Where To Start Looking For That Loan

It is best to go straight to the federal loans, per Robert Shireman, who is the director of the Project on Student Debt. Not only do new federal loans have a fixed interest rate, easy to apply for, have flexible repayment terms and often have a government subsidy for part of the interest.

Next go shopping for a Perkins loan, which offers students up to $4,000 a year at a fixed 5% interest rate. It is considered next among equals in the federal loan lineup. The students can defer repayment for nine months after leaving school and spread the payments out over ten years.

Also, graduates who work as teachers or social workers in low-income neighborhoods or who fill other needed jobs may qualify for loan forgiveness. The federal fund that supplies the loans is not being refilled to the full amount as in the past, so if you are lucky enough to be offered a Perkins loan waste no time in accepting it.

After a Perkins loan, it is recommended to apply for a Stafford loan, which is also among the federal financial aid packages. Students may borrow up to $3,500 a year as freshmen, $4,500 as sophomores, and $5,500 as junior and seniors. If your family qualifies for need-based aid, the federal government will pay the interest on the Stafford loan until it comes due.

Students can defer repayment on this loan until six months after graduation and extend repayment from the standard ten years to as many as 25 years and this would lower your monthly payments. However, this would also add to the overall cost of the loan due to the fact that the interest would keep growing.

Something I find rather sad, is that even after having been accepted for both a Stafford loan and a Perkins loan combined, this still will not be enough money to get you through school alone at a private university.

Let’s move on to the next available loan on the list. To cover the gap, after that look to a Plus loan, which is a Parent loan for students. A basic credit check to get this loan must be passed.

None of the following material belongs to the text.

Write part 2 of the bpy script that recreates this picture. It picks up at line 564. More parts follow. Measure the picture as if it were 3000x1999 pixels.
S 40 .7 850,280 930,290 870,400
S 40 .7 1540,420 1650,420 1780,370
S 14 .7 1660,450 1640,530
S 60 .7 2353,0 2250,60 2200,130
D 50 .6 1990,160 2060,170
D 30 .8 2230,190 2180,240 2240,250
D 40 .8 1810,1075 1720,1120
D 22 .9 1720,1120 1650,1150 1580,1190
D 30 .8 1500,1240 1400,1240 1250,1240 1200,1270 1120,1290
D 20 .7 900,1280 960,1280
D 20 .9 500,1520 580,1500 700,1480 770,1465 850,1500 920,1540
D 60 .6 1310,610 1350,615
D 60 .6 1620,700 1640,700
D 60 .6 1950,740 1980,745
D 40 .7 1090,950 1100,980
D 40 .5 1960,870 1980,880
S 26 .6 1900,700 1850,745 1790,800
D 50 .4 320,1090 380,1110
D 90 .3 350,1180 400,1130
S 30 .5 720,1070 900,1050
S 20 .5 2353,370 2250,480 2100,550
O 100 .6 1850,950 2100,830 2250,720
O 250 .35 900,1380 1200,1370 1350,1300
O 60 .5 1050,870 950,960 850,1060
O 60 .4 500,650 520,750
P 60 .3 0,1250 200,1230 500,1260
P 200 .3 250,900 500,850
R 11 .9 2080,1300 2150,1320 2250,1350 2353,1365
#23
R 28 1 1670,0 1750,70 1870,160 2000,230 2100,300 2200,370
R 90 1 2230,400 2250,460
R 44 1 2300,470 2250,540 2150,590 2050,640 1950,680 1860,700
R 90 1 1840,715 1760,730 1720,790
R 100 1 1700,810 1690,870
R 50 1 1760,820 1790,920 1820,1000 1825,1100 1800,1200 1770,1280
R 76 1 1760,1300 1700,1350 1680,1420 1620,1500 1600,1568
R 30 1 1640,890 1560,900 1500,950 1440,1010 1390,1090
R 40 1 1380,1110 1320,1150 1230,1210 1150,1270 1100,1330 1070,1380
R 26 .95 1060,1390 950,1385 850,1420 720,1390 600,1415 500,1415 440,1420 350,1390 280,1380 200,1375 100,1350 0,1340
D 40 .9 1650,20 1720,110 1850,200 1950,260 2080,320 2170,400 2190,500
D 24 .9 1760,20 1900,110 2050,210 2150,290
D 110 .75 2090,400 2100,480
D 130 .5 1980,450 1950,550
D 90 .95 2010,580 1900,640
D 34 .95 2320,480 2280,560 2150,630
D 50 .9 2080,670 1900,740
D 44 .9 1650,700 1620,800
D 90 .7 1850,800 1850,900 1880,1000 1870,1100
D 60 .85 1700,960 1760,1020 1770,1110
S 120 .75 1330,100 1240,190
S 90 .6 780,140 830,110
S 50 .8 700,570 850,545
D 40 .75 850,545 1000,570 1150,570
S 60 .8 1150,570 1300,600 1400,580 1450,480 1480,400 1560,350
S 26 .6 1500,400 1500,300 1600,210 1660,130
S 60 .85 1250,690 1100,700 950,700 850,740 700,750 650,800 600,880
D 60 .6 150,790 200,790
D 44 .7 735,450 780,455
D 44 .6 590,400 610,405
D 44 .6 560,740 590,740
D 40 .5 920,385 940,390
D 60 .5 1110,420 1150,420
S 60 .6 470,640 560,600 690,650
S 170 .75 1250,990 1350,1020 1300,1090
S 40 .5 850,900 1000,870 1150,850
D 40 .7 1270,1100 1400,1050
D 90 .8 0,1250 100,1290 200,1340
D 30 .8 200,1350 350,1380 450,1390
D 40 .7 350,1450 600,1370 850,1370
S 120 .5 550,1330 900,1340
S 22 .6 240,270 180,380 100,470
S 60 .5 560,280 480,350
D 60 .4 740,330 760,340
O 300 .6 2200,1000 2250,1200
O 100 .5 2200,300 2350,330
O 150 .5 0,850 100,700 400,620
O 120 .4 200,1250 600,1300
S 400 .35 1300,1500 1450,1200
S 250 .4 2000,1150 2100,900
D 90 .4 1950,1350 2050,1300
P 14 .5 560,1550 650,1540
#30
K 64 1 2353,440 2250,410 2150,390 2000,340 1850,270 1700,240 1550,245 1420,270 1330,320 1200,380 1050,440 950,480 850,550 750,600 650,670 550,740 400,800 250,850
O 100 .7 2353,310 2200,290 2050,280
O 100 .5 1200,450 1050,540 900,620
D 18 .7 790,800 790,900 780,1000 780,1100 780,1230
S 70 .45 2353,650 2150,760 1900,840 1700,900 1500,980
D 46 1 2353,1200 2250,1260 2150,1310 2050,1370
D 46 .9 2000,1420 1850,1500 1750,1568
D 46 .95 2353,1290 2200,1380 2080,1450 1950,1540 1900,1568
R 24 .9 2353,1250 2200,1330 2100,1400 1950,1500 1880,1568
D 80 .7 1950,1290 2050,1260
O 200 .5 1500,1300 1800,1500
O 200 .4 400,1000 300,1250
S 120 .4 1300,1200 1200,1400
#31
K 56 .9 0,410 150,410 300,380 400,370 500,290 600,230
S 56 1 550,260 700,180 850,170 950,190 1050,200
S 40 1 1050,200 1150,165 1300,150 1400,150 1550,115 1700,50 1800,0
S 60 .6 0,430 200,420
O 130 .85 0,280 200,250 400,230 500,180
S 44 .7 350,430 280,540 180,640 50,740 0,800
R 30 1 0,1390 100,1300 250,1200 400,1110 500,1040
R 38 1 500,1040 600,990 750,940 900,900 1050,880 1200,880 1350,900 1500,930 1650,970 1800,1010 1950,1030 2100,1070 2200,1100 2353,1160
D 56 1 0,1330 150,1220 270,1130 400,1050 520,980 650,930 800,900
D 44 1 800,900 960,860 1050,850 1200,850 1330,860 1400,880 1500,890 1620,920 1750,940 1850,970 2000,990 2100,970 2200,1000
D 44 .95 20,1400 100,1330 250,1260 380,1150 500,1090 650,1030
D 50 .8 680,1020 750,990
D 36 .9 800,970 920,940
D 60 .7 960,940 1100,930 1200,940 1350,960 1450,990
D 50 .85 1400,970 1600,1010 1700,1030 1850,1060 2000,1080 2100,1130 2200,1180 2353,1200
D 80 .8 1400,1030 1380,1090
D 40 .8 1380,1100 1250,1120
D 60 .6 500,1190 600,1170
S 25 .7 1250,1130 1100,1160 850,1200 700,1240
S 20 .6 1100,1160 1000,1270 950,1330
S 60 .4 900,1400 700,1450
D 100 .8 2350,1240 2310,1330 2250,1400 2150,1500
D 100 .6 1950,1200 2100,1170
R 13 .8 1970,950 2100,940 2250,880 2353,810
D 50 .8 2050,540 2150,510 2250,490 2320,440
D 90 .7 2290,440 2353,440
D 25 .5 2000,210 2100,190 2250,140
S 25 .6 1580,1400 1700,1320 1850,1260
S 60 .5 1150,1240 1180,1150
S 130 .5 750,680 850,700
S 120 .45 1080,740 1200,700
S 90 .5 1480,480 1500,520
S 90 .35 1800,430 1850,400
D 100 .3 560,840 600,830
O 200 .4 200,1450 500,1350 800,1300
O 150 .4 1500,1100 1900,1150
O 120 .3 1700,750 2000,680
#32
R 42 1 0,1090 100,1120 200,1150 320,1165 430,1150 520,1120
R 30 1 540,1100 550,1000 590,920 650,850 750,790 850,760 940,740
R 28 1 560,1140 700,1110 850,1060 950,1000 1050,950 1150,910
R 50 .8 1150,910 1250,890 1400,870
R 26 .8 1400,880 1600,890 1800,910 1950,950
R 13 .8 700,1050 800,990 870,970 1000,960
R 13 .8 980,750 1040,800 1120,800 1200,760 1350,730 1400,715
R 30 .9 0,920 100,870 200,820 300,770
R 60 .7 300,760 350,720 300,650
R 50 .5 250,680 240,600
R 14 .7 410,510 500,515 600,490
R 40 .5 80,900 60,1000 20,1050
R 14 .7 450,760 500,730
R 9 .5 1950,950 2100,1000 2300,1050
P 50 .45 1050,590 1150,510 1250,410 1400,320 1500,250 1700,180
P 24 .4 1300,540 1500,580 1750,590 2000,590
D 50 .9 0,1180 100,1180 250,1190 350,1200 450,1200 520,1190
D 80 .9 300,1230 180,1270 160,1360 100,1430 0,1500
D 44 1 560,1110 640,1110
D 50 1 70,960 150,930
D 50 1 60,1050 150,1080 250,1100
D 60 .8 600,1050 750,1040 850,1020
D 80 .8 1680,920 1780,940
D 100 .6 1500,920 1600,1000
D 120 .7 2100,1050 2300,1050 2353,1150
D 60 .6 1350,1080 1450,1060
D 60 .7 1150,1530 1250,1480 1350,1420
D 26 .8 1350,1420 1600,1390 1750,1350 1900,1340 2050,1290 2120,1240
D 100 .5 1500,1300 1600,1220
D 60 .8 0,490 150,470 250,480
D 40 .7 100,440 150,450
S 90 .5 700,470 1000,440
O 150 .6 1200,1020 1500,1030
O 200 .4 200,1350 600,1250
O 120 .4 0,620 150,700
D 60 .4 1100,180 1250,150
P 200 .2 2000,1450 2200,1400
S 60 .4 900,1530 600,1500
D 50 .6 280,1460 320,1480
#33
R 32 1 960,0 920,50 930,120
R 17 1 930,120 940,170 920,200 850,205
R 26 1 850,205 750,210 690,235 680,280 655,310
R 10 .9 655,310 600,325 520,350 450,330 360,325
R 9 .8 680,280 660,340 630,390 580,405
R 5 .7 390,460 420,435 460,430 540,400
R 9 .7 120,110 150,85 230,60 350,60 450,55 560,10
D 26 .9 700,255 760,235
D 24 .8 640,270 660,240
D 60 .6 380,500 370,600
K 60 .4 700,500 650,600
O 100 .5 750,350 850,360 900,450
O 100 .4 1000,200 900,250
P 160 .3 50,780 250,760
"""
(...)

Once approved, you can borrow up to the total cost of attendance minus any other financial aid although, the standard Plus loan does require you to start repaying within 60 days of payment. There are some lenders that will allow you do defer repayment until you have left school.

Some Positive Tidbits for Loans

When you start repaying the money, some lenders will give you a break on the interest rate of about a quarter-point if you have the funds automatically withdrawn from your bank account.

If your payments are made on time for the first 24 months, some lenders will forgive origination fees on your loan in excess of $250.

Some lenders will knock two percentages of points off your interest rate for the remaining term of the loan if you pay on time for the first 48 months.

Whatever type of loan you apply for or are accepted for ask them if there are any unadvertised specials by taking out the loan with the lender. Mention the items above; often students are rewarded for a prompt repayment record.